Analysis: The statutory scheme confers interim powers to protect property, secure recovery, and regulate procedure, but it does not expressly authorise the Tribunal to impose a general restraint on travel abroad or to impound a passport. The provisions enabling interim orders, general directions, and detention for disobedience were held not to extend to deprivation of the right to leave the country in the absence of enacted law specifically conferring such power. The earlier decisions relied on for broader incidental powers were distinguished, and the consistent view of the Court was followed that the Tribunal's jurisdiction is limited to the powers actually conferred by the statute. The contractual clause in the guarantee deeds was also insufficient to sustain the Tribunal's blanket direction, because the covenant was against leaving India for employment, business, or long-term stay abroad without the bank's permission, and did not authorise the Tribunal to substitute its own permission requirement.

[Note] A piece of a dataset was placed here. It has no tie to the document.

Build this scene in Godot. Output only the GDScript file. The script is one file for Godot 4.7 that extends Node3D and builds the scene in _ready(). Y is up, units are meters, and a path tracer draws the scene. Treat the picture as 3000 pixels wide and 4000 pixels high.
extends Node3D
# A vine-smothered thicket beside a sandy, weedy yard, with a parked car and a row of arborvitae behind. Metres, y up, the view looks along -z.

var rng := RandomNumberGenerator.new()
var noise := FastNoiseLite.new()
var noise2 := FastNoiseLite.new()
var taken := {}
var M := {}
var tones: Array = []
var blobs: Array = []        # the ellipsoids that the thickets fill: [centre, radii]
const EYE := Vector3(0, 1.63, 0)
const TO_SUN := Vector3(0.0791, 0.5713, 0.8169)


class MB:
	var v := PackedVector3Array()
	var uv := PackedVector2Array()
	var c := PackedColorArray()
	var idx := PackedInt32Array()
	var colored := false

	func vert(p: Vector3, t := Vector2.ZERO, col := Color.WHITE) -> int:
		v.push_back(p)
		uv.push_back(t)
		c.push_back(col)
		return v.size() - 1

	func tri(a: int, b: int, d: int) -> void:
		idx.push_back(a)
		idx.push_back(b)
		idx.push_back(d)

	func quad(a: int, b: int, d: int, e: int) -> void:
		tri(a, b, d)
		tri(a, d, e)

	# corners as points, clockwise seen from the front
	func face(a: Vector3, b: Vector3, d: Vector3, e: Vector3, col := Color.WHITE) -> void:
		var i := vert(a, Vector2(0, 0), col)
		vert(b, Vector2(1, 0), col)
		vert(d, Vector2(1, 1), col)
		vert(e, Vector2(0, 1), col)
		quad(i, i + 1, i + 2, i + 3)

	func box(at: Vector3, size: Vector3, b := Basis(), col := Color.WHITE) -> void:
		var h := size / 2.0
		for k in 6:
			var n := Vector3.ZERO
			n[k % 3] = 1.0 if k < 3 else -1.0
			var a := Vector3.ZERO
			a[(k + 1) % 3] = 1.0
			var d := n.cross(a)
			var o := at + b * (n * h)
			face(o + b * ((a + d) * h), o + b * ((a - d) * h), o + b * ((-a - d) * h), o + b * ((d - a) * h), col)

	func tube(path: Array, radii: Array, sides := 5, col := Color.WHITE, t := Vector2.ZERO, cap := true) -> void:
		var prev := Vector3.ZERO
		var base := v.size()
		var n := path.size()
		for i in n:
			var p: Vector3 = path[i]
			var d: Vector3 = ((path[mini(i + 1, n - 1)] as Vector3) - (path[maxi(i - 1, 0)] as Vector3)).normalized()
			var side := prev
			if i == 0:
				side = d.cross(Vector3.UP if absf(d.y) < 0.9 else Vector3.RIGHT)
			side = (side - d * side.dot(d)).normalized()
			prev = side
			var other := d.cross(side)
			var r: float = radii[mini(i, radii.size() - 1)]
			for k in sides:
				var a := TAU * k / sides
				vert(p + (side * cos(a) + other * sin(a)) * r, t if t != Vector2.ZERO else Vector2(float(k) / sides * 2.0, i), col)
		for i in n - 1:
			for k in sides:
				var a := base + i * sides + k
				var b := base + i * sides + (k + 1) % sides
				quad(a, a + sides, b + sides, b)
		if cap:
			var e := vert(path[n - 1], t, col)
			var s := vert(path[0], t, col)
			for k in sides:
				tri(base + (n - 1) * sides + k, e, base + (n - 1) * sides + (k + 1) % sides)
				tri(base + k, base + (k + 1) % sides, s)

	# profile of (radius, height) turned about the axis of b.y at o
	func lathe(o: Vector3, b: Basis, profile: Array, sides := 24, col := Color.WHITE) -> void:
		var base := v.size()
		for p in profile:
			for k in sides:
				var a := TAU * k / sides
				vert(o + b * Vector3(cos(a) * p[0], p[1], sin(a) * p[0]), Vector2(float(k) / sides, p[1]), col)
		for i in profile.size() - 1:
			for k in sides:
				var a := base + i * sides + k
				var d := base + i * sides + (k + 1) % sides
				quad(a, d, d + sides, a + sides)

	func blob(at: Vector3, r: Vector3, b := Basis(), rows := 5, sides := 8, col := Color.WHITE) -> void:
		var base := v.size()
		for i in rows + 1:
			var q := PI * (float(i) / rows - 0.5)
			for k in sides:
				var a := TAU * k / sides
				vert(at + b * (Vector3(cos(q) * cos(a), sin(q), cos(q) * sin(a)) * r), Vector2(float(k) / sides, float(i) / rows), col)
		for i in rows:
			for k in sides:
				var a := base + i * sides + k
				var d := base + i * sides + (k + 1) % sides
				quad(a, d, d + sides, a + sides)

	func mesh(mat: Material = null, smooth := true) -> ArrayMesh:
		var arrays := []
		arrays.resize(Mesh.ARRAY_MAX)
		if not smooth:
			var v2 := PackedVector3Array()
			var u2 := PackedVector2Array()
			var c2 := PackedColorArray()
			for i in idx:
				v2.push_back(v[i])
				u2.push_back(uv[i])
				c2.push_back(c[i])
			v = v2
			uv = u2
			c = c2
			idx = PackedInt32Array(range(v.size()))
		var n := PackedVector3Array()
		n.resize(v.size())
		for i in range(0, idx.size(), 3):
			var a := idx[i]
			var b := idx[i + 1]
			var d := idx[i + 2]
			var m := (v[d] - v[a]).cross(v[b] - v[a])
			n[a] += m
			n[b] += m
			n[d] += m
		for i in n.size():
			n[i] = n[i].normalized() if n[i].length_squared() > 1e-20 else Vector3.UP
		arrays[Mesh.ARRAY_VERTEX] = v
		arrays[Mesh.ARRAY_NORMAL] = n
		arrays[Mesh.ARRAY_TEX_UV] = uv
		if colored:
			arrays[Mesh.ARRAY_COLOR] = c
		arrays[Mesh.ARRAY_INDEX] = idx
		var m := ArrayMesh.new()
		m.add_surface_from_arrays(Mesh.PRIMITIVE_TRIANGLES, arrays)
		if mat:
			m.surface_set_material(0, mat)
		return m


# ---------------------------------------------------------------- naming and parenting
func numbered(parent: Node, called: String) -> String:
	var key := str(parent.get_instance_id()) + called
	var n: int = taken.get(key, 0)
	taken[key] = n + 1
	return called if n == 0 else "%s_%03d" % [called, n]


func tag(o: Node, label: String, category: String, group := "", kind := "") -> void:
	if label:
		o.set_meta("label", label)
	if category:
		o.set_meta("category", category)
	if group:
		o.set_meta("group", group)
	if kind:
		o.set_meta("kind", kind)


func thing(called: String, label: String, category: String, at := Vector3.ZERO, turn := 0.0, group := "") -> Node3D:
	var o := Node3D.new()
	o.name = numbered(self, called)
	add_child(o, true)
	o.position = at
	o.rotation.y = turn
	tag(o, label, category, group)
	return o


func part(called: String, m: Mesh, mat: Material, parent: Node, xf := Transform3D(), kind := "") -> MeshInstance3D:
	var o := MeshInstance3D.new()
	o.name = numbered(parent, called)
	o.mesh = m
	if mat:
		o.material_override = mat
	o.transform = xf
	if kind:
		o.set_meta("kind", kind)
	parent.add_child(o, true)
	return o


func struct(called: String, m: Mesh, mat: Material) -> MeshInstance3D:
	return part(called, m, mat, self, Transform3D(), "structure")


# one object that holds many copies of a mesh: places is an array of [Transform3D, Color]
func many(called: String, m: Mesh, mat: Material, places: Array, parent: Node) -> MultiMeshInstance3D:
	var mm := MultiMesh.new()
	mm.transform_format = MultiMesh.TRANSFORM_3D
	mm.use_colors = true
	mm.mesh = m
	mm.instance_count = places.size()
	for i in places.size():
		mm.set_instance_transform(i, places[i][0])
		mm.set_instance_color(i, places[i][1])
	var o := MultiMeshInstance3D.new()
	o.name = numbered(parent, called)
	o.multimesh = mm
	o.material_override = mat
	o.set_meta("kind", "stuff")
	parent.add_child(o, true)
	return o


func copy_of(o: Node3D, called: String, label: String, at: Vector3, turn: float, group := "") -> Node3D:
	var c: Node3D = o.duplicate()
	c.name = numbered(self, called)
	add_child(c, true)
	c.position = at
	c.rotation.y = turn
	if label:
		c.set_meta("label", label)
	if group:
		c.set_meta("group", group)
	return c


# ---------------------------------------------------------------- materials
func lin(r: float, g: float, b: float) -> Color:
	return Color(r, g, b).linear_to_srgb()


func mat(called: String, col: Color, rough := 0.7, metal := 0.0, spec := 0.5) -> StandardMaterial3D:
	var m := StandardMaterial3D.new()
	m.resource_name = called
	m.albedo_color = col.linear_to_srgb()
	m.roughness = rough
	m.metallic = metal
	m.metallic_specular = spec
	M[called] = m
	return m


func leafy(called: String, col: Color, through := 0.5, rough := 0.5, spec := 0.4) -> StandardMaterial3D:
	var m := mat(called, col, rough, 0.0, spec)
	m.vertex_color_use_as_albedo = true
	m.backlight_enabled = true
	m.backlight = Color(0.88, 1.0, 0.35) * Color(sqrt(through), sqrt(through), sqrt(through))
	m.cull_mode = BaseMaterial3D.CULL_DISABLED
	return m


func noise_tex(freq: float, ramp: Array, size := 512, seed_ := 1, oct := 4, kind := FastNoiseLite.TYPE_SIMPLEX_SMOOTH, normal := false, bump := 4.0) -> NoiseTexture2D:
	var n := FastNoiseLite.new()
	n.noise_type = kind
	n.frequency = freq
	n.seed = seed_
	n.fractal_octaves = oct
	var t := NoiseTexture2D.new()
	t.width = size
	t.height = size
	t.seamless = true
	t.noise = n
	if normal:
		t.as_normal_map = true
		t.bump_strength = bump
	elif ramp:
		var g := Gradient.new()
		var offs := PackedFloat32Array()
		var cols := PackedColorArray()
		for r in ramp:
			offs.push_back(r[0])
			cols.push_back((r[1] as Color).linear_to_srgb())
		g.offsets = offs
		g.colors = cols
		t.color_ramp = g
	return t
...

Conclusion: The Tribunal had no jurisdiction to restrain the respondents from travelling abroad, and the impugned travel restriction could not be sustained either under the statute or on the basis of the contractual covenant.
Ratio Decidendi: A Debt Recovery Tribunal cannot restrict a borrower or guarantor from travelling abroad unless such power is expressly conferred by statute; general procedural or incidental powers cannot be used to create such a substantive restraint.